Aim of the exercise – In the copy, include every entry exactly but none of the images.

Dataset records –
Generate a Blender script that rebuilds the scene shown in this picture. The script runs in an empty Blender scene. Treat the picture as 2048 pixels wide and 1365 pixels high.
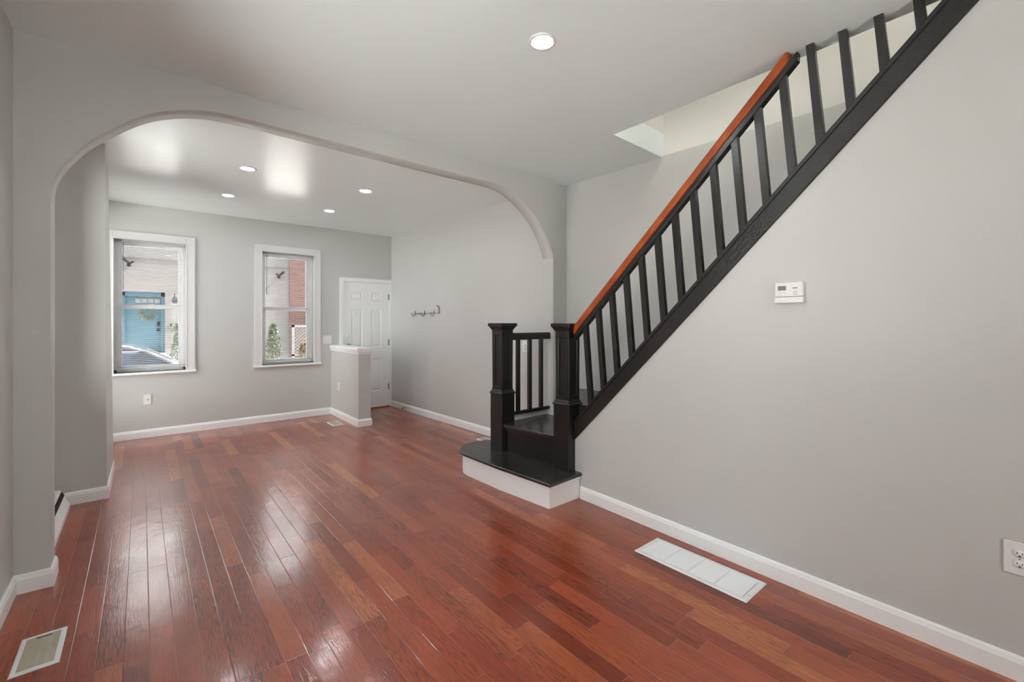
import bpy, math, random
from mathutils import Vector, Matrix
random.seed(7)
sc = bpy.context.scene
COL = sc.collection

# ------------------------------------------------------------------ camera
YAW = math.radians(39.78)
cam_d = bpy.data.cameras.new('camera')
cam = bpy.data.objects.new('camera', cam_d)
COL.objects.link(cam)
cam.location = (0, 0, 1.35)
cam.rotation_euler = (math.radians(90), 0, -YAW)
cam_d.sensor_width = 36
cam_d.lens = 890.0 / 2048 * 36
cam_d.shift_y = -39.5 / 2048
cam_d.clip_start = 0.02
sc.camera = cam

# ------------------------------------------------------------------ exposure, sky, sun
sc.view_settings.view_transform = 'Standard'
sc.view_settings.look = 'None'
sc.view_settings.gamma = 1
sc.view_settings.exposure = 1.93
sc.view_settings.use_curve_mapping = False
sc.cycles.max_bounces = 12
sc.cycles.diffuse_bounces = 8
sc.cycles.glossy_bounces = 5
sc.cycles.transparent_max_bounces = 24
sc.cycles.sample_clamp_indirect = 6.0
sc.cycles.caustics_reflective = False
sc.cycles.caustics_refractive = False

SKY = 2.3
CAN = 56.0          # radiance of every recessed ceiling lamp
UP = 64.0            # radiance of the lamp over the stairwell
w = bpy.data.worlds.new('sky')
sc.world = w
w.use_nodes = True
nt = w.node_tree
bgn = nt.nodes['Background']
tc = nt.nodes.new('ShaderNodeTexCoord')
sx = nt.nodes.new('ShaderNodeSeparateXYZ')
cr = nt.nodes.new('ShaderNodeValToRGB')
nt.links.new(tc.outputs['Generated'], sx.inputs[0])
nt.links.new(sx.outputs['Z'], cr.inputs[0])
cr.color_ramp.elements[0].color = (0.95, 0.925, 0.89, 1)
cr.color_ramp.elements[1].color = (0.86, 0.925, 1.0, 1)
nt.links.new(cr.outputs[0], bgn.inputs['Color'])
bgn.inputs['Strength'].default_value = SKY
sun_d = bpy.data.lights.new('sun', 'SUN')
sun = bpy.data.objects.new('sun', sun_d)
COL.objects.link(sun)
sun_d.energy = 17.0
sun_d.angle = math.radians(3)
sun_d.color = (1.0, 0.93, 0.86)
sun.rotation_euler = Vector((-math.cos(math.radians(5)) * .643, math.sin(math.radians(5)) * .643, -.766)).to_track_quat('-Z', 'Y').to_euler()   # along the street, just grazing the far fronts
sun.location = (0, -4, 9)

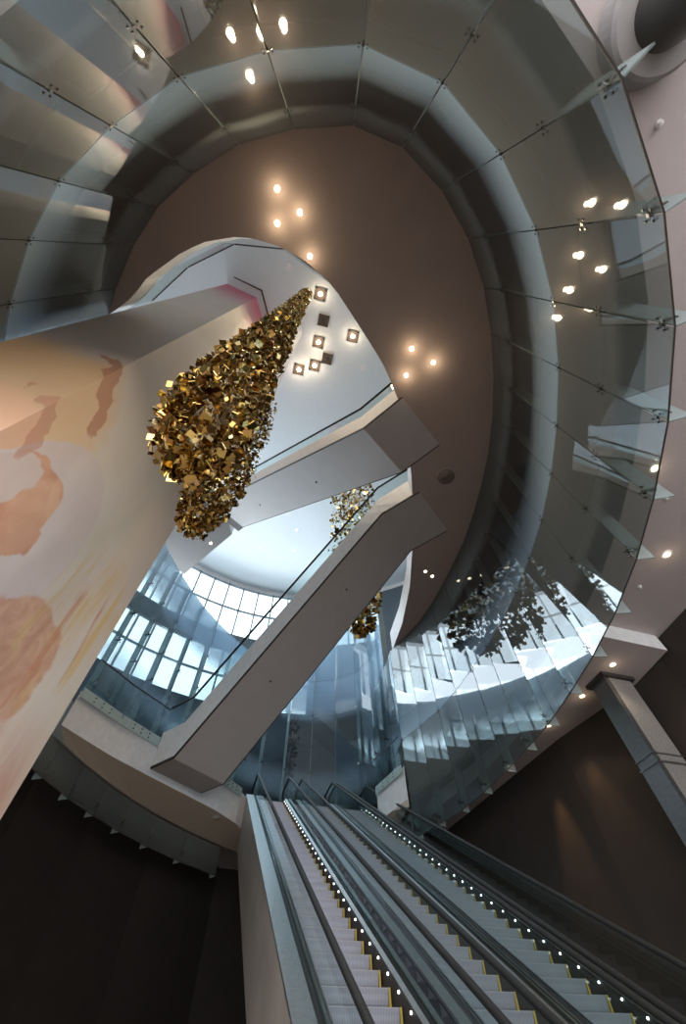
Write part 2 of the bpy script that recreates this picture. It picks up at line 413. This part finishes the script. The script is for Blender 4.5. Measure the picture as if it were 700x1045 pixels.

Final answer –
Generate a Blender script that rebuilds the scene shown in this picture. The script runs in an empty Blender scene. Treat the picture as 2048 pixels wide and 1365 pixels high.
import bpy, math, random
from mathutils import Vector, Matrix
random.seed(7)
sc = bpy.context.scene
COL = sc.collection

# ------------------------------------------------------------------ camera
YAW = math.radians(39.78)
cam_d = bpy.data.cameras.new('camera')
cam = bpy.data.objects.new('camera', cam_d)
COL.objects.link(cam)
cam.location = (0, 0, 1.35)
cam.rotation_euler = (math.radians(90), 0, -YAW)
cam_d.sensor_width = 36
cam_d.lens = 890.0 / 2048 * 36
cam_d.shift_y = -39.5 / 2048
cam_d.clip_start = 0.02
sc.camera = cam

# ------------------------------------------------------------------ exposure, sky, sun
sc.view_settings.view_transform = 'Standard'
sc.view_settings.look = 'None'
sc.view_settings.gamma = 1
sc.view_settings.exposure = 1.93
sc.view_settings.use_curve_mapping = False
sc.cycles.max_bounces = 12
sc.cycles.diffuse_bounces = 8
sc.cycles.glossy_bounces = 5
sc.cycles.transparent_max_bounces = 24
sc.cycles.sample_clamp_indirect = 6.0
sc.cycles.caustics_reflective = False
sc.cycles.caustics_refractive = False

SKY = 2.3
CAN = 56.0          # radiance of every recessed ceiling lamp
UP = 64.0            # radiance of the lamp over the stairwell
w = bpy.data.worlds.new('sky')
sc.world = w
w.use_nodes = True
nt = w.node_tree
bgn = nt.nodes['Background']
tc = nt.nodes.new('ShaderNodeTexCoord')
sx = nt.nodes.new('ShaderNodeSeparateXYZ')
cr = nt.nodes.new('ShaderNodeValToRGB')
nt.links.new(tc.outputs['Generated'], sx.inputs[0])
nt.links.new(sx.outputs['Z'], cr.inputs[0])
cr.color_ramp.elements[0].color = (0.95, 0.925, 0.89, 1)
cr.color_ramp.elements[1].color = (0.86, 0.925, 1.0, 1)
nt.links.new(cr.outputs[0], bgn.inputs['Color'])
bgn.inputs['Strength'].default_value = SKY
sun_d = bpy.data.lights.new('sun', 'SUN')
sun = bpy.data.objects.new('sun', sun_d)
COL.objects.link(sun)
sun_d.energy = 17.0
sun_d.angle = math.radians(3)
sun_d.color = (1.0, 0.93, 0.86)
sun.rotation_euler = Vector((-math.cos(math.radians(5)) * .643, math.sin(math.radians(5)) * .643, -.766)).to_track_quat('-Z', 'Y').to_euler()   # along the street, just grazing the far fronts
sun.location = (0, -4, 9)

Write part 2 of the bpy script that recreates this picture. It picks up at line 413. This part finishes the script. The script is for Blender 4.5. Measure the picture as if it were 700x1045 pixels.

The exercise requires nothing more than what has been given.